Having experienced the benefits of the apartment lifestyle in big cities in North America, Australia, Africa and Europe, Kirsten Muxlow and husband Pete McCaffrey were keen to downsize to a similar home in Ponsonby when their two children were old enough to leave.

Kirsten, who works at FHE art gallery in Ponsonby Rd, wanted to walk to work. And, as a camera operator on feature films, Pete often spends months away.

So he was also looking forward to a lock-up-and-leave lifestyle where he could ditch the car and walk everywhere.

"In somewhere like Surry Hills in Sydney," says Pete, "apartment living has existed for ages. But we're only just starting to have that lifestyle. We knew what we were looking for.


It's the lifestyle the rest of the world has had for decades."

Having been there before, they had specific requirements not just for the location of their new apartment but for the design.

It had to be on the top floor of a new build, specifically in a small pocket north of Richmond Rd, which, at the time, didn't have apartments.

"There's not a lot new that's gone into this area," says Pete. But in 2014, they found a penthouse apartment in a boutique complex of 14 just a block from Ponsonby Central.

Kirsten and Pete appreciated the sense of space, the clean lines, natural materials and exposed structure of this two-bedroom, two-bathroom home with its strong industrial aesthetic.

While it already had many great features, such as covered access from basement parking right to their door, buying off the plan meant they could tweak things to make it more efficient.

"For a compact apartment, it packs a lot of punch as far as living goes," says Pete. "Being on the top floor you get a huge sense of space with limitless sky. Light bounces off the building opposite and views from the balcony go on forever to the city skyline and the Waitakeres."
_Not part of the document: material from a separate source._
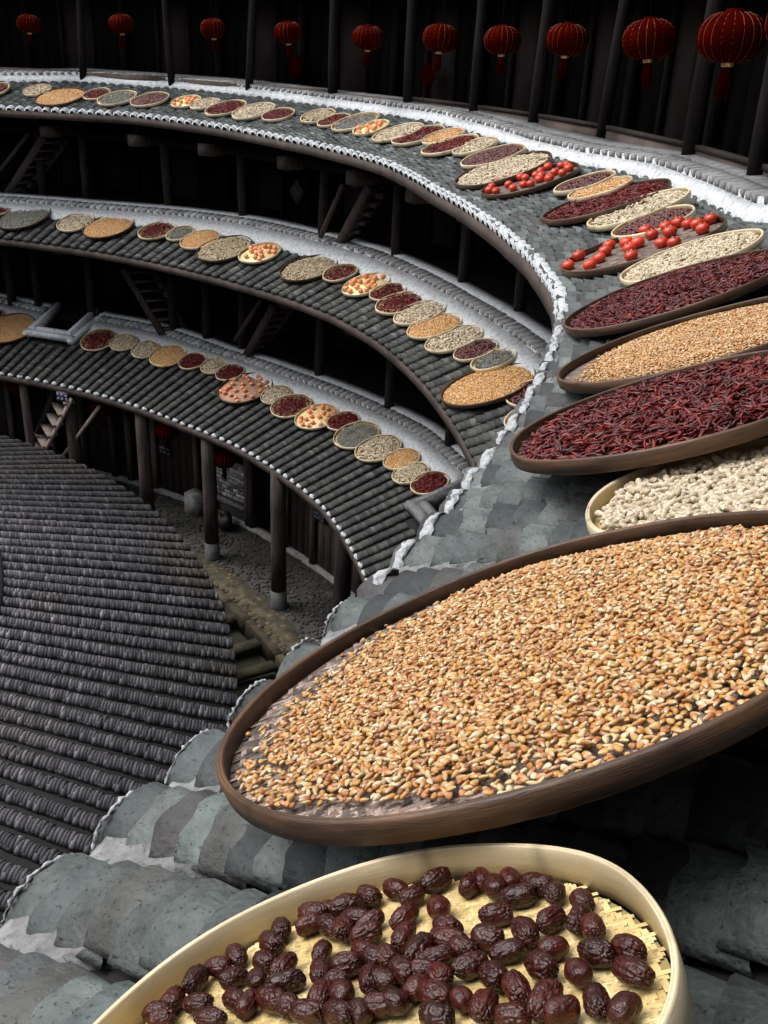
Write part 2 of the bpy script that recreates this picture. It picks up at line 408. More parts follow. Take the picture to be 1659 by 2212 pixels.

Little things like extra storage make a huge difference too, says Pete. Against the high stud of the living area, a large cavity space above the two normal height bathrooms was turned into storage for suitcases and the Christmas tree.

In the dark timber kitchen they added an extra deep row of pull-up, handle-free kitchen cabinets. And they extended the kitchen bench into a workspace with a narrow coat cupboard beside it to stash the Dyson vacuum cleaner.

Instead of the usual door to the second bedroom, three sliding doors make entry to it more inviting — to the point where it could double as a TV room or office with a pull-out sofa bed.

Structural beams high above the living and bedroom walls are used for books and small artworks.

Installing a gas bayonet on the balcony saves having to carry gas bottles back and forth, and an external tap makes it easy to water pot plants.

The smart thinking even applies to a custom-designed laundry cupboard that houses Miele whiteware.

When they moved from a bungalow in the burbs, Kirsten and Pete expected to lose the feeling of community. That's also something that surprised them.

"This kind of building attracts like-minded people so we all get on with each other," says Pete.

"We bump into people on the terrace outside our door, which becomes a sheltered suntrap in the afternoon.

"We sit out here and have a chin wag. Not a lot of apartments have that.

"Last Christmas we had drinks in everyone's apartments and carried our drinks through, finishing up here."

With its customised features, this well-located apartment has been absolutely brilliant, says Pete.

"We're only leaving to free things up for what might become our next move."